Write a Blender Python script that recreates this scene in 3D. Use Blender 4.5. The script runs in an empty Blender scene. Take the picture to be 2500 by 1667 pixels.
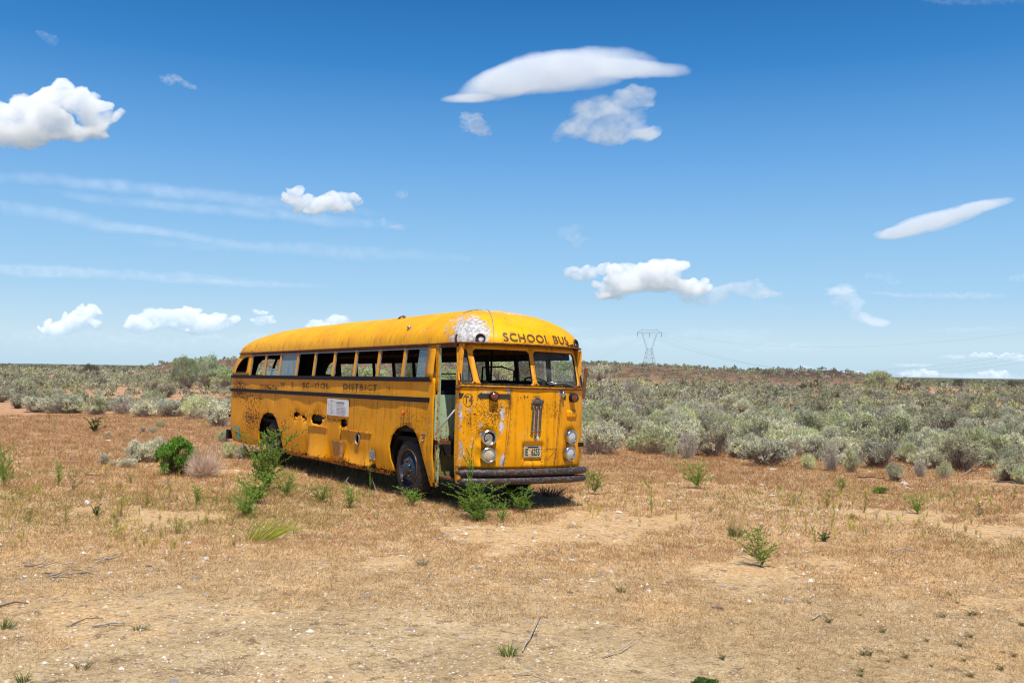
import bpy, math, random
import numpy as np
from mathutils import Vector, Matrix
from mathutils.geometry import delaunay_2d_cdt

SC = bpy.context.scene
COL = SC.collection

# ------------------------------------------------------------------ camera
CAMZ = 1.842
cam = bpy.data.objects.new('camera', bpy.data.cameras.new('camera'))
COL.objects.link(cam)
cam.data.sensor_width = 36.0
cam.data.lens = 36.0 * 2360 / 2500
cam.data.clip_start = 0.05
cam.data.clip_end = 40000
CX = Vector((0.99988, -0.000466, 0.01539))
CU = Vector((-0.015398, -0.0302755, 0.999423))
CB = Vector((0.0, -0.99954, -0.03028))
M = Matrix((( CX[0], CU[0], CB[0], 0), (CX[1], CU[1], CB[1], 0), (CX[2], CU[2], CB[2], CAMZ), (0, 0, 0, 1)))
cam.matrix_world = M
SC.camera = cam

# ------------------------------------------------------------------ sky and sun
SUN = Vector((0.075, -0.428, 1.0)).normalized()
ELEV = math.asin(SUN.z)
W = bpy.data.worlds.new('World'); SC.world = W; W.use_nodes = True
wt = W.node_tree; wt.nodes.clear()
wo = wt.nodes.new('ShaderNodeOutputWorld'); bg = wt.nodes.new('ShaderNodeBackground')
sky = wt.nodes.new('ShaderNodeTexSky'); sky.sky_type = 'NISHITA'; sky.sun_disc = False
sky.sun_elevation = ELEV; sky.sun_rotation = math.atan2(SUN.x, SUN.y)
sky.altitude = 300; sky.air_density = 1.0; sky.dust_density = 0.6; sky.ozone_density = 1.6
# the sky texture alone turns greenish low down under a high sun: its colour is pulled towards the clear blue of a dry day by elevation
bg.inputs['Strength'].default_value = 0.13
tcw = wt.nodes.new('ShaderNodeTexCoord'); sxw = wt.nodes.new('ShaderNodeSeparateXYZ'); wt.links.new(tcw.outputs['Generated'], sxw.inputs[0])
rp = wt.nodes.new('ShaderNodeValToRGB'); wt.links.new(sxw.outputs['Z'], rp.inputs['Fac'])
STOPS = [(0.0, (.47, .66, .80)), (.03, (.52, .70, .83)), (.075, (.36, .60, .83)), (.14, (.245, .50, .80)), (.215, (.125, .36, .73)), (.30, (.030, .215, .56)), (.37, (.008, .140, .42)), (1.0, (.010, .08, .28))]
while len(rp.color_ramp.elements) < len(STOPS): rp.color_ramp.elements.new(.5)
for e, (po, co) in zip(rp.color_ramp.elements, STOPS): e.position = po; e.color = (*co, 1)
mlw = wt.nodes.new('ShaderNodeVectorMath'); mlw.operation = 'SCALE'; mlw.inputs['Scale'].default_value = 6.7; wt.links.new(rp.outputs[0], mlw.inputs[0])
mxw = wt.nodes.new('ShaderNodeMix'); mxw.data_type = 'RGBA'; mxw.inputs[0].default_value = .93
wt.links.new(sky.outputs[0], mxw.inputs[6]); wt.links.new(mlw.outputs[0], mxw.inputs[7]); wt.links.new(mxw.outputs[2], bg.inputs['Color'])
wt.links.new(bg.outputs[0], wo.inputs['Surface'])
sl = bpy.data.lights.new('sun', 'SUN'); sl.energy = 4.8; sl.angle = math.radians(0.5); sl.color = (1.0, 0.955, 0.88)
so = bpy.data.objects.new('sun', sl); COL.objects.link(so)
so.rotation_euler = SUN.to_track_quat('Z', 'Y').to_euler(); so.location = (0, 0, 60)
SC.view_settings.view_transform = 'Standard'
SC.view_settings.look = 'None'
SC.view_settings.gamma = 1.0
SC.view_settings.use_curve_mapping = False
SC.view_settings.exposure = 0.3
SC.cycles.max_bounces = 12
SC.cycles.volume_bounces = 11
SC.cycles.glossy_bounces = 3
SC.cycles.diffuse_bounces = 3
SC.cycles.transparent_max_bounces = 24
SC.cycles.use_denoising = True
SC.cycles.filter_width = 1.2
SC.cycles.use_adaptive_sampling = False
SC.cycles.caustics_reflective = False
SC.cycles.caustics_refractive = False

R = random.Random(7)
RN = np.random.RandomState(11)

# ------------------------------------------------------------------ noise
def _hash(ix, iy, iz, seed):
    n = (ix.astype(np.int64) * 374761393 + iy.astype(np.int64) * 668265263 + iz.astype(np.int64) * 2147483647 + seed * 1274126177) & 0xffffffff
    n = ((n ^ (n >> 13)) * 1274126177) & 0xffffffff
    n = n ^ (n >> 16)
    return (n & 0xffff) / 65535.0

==

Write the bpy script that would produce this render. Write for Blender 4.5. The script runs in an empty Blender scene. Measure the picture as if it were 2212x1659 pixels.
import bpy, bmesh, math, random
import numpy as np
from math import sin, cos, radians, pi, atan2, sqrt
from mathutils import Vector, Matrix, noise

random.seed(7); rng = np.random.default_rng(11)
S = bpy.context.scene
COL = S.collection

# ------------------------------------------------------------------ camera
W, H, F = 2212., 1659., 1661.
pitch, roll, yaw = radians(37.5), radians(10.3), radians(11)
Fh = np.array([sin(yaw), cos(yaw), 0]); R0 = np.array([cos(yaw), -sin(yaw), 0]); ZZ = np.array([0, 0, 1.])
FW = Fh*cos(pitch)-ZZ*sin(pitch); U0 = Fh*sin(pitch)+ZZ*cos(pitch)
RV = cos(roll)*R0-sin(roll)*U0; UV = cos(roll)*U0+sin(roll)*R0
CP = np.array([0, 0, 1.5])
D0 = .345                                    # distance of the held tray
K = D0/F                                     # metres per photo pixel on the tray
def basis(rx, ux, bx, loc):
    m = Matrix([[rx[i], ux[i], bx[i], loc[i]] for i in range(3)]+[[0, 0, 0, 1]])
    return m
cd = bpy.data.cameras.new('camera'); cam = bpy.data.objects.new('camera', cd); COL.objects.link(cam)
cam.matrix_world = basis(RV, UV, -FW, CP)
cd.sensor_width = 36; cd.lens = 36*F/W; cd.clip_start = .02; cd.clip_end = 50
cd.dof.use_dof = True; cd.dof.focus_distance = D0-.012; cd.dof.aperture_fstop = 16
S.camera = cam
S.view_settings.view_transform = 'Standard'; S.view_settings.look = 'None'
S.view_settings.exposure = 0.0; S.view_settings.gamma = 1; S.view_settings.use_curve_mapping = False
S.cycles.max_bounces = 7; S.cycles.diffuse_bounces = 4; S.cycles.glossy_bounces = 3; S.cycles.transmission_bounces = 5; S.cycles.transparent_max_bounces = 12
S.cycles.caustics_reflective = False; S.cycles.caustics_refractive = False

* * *

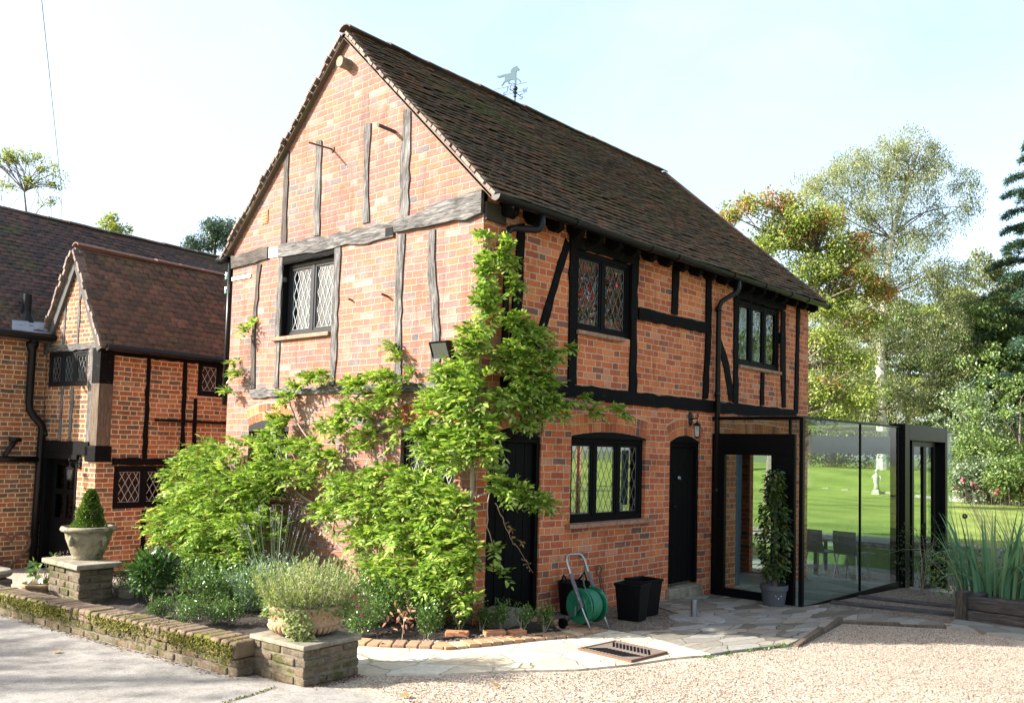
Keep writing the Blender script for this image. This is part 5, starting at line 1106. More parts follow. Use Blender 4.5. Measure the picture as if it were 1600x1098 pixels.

Exercise goal:
Begin with the line that contains "Write a Blender" and end with the line that contains "COL = SC.collection"; write out both and all lines between exactly, but no pictures.

Response for this exercise:
Write a Blender Python script that recreates this scene in 3D. Use Blender 4.5. The script runs in an empty Blender scene. Take the picture to be 2500 by 1667 pixels.
import bpy, math, random
import numpy as np
from mathutils import Vector, Matrix
from mathutils.geometry import delaunay_2d_cdt

SC = bpy.context.scene
COL = SC.collection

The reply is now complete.